While Poland officially protects all religious groups from persecution, the fact remains that religious minorities are too few to require a renewed attack on the dominant religion. Poland is overwhelmingly Catholic, its faith unified the people when the communists forced atheism, and that faith eventually saw them through this dark period. Admirably, Poles didn't take their disgust with communist atheism as an excuse to reinstate a state church, they in fact effected a legal separation of church and state that adequately provides for the freedom of religious minorities to this day. Who then, is the erasure of Roman Catholicism supposed to protect? In the United States, the strength of the doctrine was required in light of the number of minority groups. It will be quite some time in Poland's case however, before this becomes an issue.

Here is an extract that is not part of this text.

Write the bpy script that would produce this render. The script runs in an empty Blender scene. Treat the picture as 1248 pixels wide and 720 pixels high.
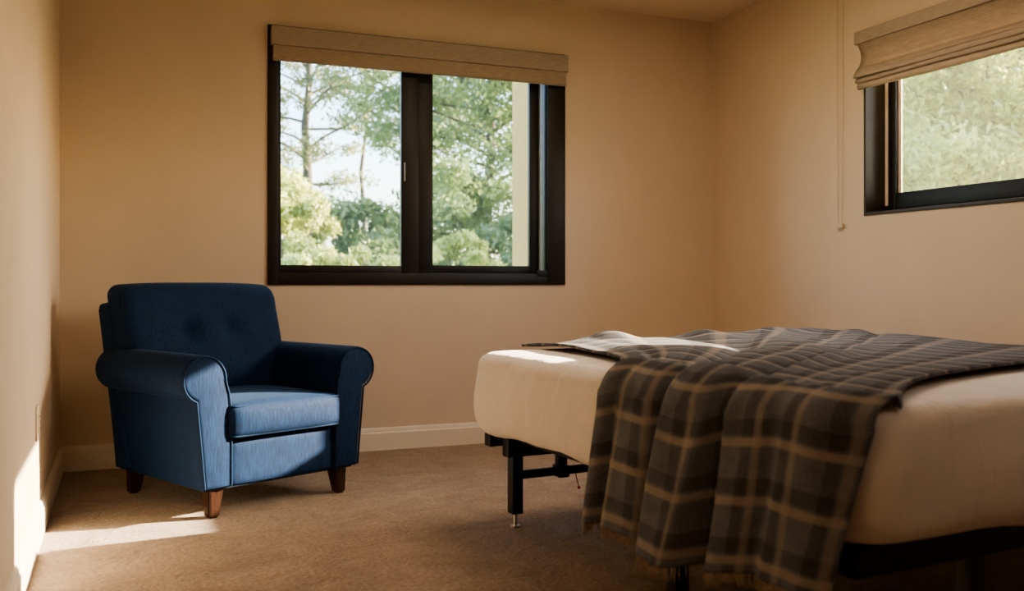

The bigger picture points to the challenge of a nation's cultural identity. While an ambitious and forward looking class seeks to modernize Poland until it becomes just another major capitalist democracy, which cultural symbols will manage to be retained?


What about social issues like abortion?

Oh yeah...just duke it out and see who wins...
celinski 31 | 1,258  
9 Jul 2008 /  #2
Separation of Church and State for Poland.

Please take a few min. to watch this.

Vicar: Dire Times For Iraq's Christians
Tells 60 Minutes Most Of Iraq's Christians Have Fled Or Been Killed

A Baghdad clergyman estimates that 90 percent of Iraq's Christians, once thought to number over a million, have either fled or have been murdered by Islamic extremists during the religious civil war. Scott Pelley reports.
OP masks98 27 | 289  
9 Jul 2008 /  #3
Are you for that civilization war thing Bush started Jihad vs Crusade?
celinski 31 | 1,258  
9 Jul 2008 /  #4
Are you for that civilization war thing

I am for freedom of church. Did you watch the show and see what is taking place in Iraq?